Scene modeling code data
+ + + + + + +
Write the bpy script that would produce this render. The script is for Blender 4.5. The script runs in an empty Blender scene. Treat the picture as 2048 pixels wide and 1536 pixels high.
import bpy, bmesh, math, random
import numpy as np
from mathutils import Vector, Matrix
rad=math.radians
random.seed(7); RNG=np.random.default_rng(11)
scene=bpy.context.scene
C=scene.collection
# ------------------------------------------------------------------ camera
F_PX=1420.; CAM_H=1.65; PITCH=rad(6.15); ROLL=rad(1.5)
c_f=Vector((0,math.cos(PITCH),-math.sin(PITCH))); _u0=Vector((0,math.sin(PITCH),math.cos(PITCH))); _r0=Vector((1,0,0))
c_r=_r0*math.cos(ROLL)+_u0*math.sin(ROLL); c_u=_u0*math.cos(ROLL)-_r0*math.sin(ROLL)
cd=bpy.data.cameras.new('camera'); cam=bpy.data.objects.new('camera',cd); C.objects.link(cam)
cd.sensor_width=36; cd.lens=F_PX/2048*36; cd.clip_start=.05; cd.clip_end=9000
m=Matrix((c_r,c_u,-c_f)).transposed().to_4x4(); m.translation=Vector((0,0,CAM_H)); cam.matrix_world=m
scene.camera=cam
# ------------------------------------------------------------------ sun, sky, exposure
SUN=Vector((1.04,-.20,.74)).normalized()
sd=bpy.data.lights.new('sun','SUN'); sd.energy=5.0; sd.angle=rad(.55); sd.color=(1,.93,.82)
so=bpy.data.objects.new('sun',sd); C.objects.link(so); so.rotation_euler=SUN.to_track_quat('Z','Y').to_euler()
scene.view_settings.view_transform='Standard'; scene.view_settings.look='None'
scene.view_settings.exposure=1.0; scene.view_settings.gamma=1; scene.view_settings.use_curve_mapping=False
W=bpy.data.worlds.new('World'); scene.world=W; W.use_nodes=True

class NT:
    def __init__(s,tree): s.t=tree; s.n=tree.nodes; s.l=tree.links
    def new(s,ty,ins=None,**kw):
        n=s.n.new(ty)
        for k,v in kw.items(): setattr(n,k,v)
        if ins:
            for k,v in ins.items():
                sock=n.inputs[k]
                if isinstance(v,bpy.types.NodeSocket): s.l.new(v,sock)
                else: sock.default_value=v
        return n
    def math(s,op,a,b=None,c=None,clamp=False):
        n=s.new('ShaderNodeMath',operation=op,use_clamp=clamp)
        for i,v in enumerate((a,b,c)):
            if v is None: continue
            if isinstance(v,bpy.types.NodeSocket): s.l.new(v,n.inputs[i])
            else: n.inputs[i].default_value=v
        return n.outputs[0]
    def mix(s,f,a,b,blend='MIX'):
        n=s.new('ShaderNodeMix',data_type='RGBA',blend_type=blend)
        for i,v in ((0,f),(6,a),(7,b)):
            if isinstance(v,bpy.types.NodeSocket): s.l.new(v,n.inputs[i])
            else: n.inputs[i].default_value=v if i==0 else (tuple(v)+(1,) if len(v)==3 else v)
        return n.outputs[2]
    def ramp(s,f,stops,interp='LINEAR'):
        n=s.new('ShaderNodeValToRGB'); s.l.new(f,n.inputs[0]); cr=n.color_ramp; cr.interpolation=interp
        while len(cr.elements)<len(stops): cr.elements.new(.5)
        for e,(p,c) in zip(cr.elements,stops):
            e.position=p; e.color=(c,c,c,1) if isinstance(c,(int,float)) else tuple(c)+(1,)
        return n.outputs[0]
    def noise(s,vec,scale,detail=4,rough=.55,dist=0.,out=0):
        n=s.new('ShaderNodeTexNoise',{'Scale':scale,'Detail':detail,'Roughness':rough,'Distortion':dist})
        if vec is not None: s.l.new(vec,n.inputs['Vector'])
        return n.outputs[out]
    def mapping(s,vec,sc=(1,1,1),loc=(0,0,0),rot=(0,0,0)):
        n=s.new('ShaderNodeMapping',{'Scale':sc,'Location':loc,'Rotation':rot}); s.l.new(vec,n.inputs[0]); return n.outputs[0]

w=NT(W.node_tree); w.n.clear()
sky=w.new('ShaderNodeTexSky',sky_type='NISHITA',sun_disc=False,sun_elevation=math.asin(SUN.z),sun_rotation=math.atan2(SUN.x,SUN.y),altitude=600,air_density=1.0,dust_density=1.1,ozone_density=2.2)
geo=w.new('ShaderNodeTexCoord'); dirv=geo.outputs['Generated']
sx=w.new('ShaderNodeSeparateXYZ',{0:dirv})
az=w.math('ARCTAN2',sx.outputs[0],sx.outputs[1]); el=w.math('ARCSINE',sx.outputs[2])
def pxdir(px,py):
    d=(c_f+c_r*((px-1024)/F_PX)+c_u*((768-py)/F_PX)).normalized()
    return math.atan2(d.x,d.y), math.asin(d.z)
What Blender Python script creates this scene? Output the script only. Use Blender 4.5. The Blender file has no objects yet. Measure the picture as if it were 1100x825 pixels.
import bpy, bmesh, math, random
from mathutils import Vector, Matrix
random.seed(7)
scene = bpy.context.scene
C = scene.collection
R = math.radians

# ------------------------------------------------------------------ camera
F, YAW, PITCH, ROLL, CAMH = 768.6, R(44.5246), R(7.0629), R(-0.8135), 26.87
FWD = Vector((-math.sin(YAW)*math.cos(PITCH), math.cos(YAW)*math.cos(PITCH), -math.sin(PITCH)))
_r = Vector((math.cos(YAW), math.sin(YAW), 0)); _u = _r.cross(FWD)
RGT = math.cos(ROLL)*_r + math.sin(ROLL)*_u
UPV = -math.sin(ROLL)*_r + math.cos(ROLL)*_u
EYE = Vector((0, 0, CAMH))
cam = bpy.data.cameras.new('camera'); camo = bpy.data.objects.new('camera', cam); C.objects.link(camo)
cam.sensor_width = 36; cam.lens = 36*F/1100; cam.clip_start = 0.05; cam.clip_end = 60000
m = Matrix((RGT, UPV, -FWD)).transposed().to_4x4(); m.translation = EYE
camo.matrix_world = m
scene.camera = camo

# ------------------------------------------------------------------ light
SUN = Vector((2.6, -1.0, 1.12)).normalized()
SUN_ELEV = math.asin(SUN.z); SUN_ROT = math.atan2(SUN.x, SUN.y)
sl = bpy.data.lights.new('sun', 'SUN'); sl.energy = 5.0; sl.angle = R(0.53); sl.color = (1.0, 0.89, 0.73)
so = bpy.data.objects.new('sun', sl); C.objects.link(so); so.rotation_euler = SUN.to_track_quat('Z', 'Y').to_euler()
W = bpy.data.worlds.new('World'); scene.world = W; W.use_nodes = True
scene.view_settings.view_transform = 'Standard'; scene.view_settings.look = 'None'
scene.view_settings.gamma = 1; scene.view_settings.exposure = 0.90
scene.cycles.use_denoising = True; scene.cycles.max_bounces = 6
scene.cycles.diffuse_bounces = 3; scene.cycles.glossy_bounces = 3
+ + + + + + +
## TASK DESCRIPTION:
Reproduce the material above, every line of it, exactly.

## EXERCISE ANSWER:
Write the bpy script that would produce this render. The script is for Blender 4.5. The script runs in an empty Blender scene. Treat the picture as 2048 pixels wide and 1536 pixels high.
import bpy, bmesh, math, random
import numpy as np
from mathutils import Vector, Matrix
rad=math.radians
random.seed(7); RNG=np.random.default_rng(11)
scene=bpy.context.scene
C=scene.collection
# ------------------------------------------------------------------ camera
F_PX=1420.; CAM_H=1.65; PITCH=rad(6.15); ROLL=rad(1.5)
c_f=Vector((0,math.cos(PITCH),-math.sin(PITCH))); _u0=Vector((0,math.sin(PITCH),math.cos(PITCH))); _r0=Vector((1,0,0))
c_r=_r0*math.cos(ROLL)+_u0*math.sin(ROLL); c_u=_u0*math.cos(ROLL)-_r0*math.sin(ROLL)
cd=bpy.data.cameras.new('camera'); cam=bpy.data.objects.new('camera',cd); C.objects.link(cam)
cd.sensor_width=36; cd.lens=F_PX/2048*36; cd.clip_start=.05; cd.clip_end=9000
m=Matrix((c_r,c_u,-c_f)).transposed().to_4x4(); m.translation=Vector((0,0,CAM_H)); cam.matrix_world=m
scene.camera=cam
# ------------------------------------------------------------------ sun, sky, exposure
SUN=Vector((1.04,-.20,.74)).normalized()
sd=bpy.data.lights.new('sun','SUN'); sd.energy=5.0; sd.angle=rad(.55); sd.color=(1,.93,.82)
so=bpy.data.objects.new('sun',sd); C.objects.link(so); so.rotation_euler=SUN.to_track_quat('Z','Y').to_euler()
scene.view_settings.view_transform='Standard'; scene.view_settings.look='None'
scene.view_settings.exposure=1.0; scene.view_settings.gamma=1; scene.view_settings.use_curve_mapping=False
W=bpy.data.worlds.new('World'); scene.world=W; W.use_nodes=True

class NT:
    def __init__(s,tree): s.t=tree; s.n=tree.nodes; s.l=tree.links
    def new(s,ty,ins=None,**kw):
        n=s.n.new(ty)
        for k,v in kw.items(): setattr(n,k,v)
        if ins:
            for k,v in ins.items():
                sock=n.inputs[k]
                if isinstance(v,bpy.types.NodeSocket): s.l.new(v,sock)
                else: sock.default_value=v
        return n
    def math(s,op,a,b=None,c=None,clamp=False):
        n=s.new('ShaderNodeMath',operation=op,use_clamp=clamp)
        for i,v in enumerate((a,b,c)):
            if v is None: continue
            if isinstance(v,bpy.types.NodeSocket): s.l.new(v,n.inputs[i])
            else: n.inputs[i].default_value=v
        return n.outputs[0]
    def mix(s,f,a,b,blend='MIX'):
        n=s.new('ShaderNodeMix',data_type='RGBA',blend_type=blend)
        for i,v in ((0,f),(6,a),(7,b)):
            if isinstance(v,bpy.types.NodeSocket): s.l.new(v,n.inputs[i])
            else: n.inputs[i].default_value=v if i==0 else (tuple(v)+(1,) if len(v)==3 else v)
        return n.outputs[2]
    def ramp(s,f,stops,interp='LINEAR'):
        n=s.new('ShaderNodeValToRGB'); s.l.new(f,n.inputs[0]); cr=n.color_ramp; cr.interpolation=interp
        while len(cr.elements)<len(stops): cr.elements.new(.5)
        for e,(p,c) in zip(cr.elements,stops):
            e.position=p; e.color=(c,c,c,1) if isinstance(c,(int,float)) else tuple(c)+(1,)
        return n.outputs[0]
    def noise(s,vec,scale,detail=4,rough=.55,dist=0.,out=0):
        n=s.new('ShaderNodeTexNoise',{'Scale':scale,'Detail':detail,'Roughness':rough,'Distortion':dist})
        if vec is not None: s.l.new(vec,n.inputs['Vector'])
        return n.outputs[out]
    def mapping(s,vec,sc=(1,1,1),loc=(0,0,0),rot=(0,0,0)):
        n=s.new('ShaderNodeMapping',{'Scale':sc,'Location':loc,'Rotation':rot}); s.l.new(vec,n.inputs[0]); return n.outputs[0]

w=NT(W.node_tree); w.n.clear()
sky=w.new('ShaderNodeTexSky',sky_type='NISHITA',sun_disc=False,sun_elevation=math.asin(SUN.z),sun_rotation=math.atan2(SUN.x,SUN.y),altitude=600,air_density=1.0,dust_density=1.1,ozone_density=2.2)
geo=w.new('ShaderNodeTexCoord'); dirv=geo.outputs['Generated']
sx=w.new('ShaderNodeSeparateXYZ',{0:dirv})
az=w.math('ARCTAN2',sx.outputs[0],sx.outputs[1]); el=w.math('ARCSINE',sx.outputs[2])
def pxdir(px,py):
    d=(c_f+c_r*((px-1024)/F_PX)+c_u*((768-py)/F_PX)).normalized()
    return math.atan2(d.x,d.y), math.asin(d.z)
What Blender Python script creates this scene? Output the script only. Use Blender 4.5. The Blender file has no objects yet. Measure the picture as if it were 1100x825 pixels.
import bpy, bmesh, math, random
from mathutils import Vector, Matrix
random.seed(7)
scene = bpy.context.scene
C = scene.collection
R = math.radians

# ------------------------------------------------------------------ camera
F, YAW, PITCH, ROLL, CAMH = 768.6, R(44.5246), R(7.0629), R(-0.8135), 26.87
FWD = Vector((-math.sin(YAW)*math.cos(PITCH), math.cos(YAW)*math.cos(PITCH), -math.sin(PITCH)))
_r = Vector((math.cos(YAW), math.sin(YAW), 0)); _u = _r.cross(FWD)
RGT = math.cos(ROLL)*_r + math.sin(ROLL)*_u
UPV = -math.sin(ROLL)*_r + math.cos(ROLL)*_u
EYE = Vector((0, 0, CAMH))
cam = bpy.data.cameras.new('camera'); camo = bpy.data.objects.new('camera', cam); C.objects.link(camo)
cam.sensor_width = 36; cam.lens = 36*F/1100; cam.clip_start = 0.05; cam.clip_end = 60000
m = Matrix((RGT, UPV, -FWD)).transposed().to_4x4(); m.translation = EYE
camo.matrix_world = m
scene.camera = camo

# ------------------------------------------------------------------ light
SUN = Vector((2.6, -1.0, 1.12)).normalized()
SUN_ELEV = math.asin(SUN.z); SUN_ROT = math.atan2(SUN.x, SUN.y)
sl = bpy.data.lights.new('sun', 'SUN'); sl.energy = 5.0; sl.angle = R(0.53); sl.color = (1.0, 0.89, 0.73)
so = bpy.data.objects.new('sun', sl); C.objects.link(so); so.rotation_euler = SUN.to_track_quat('Z', 'Y').to_euler()
W = bpy.data.worlds.new('World'); scene.world = W; W.use_nodes = True
scene.view_settings.view_transform = 'Standard'; scene.view_settings.look = 'None'
scene.view_settings.gamma = 1; scene.view_settings.exposure = 0.90
scene.cycles.use_denoising = True; scene.cycles.max_bounces = 6
scene.cycles.diffuse_bounces = 3; scene.cycles.glossy_bounces = 3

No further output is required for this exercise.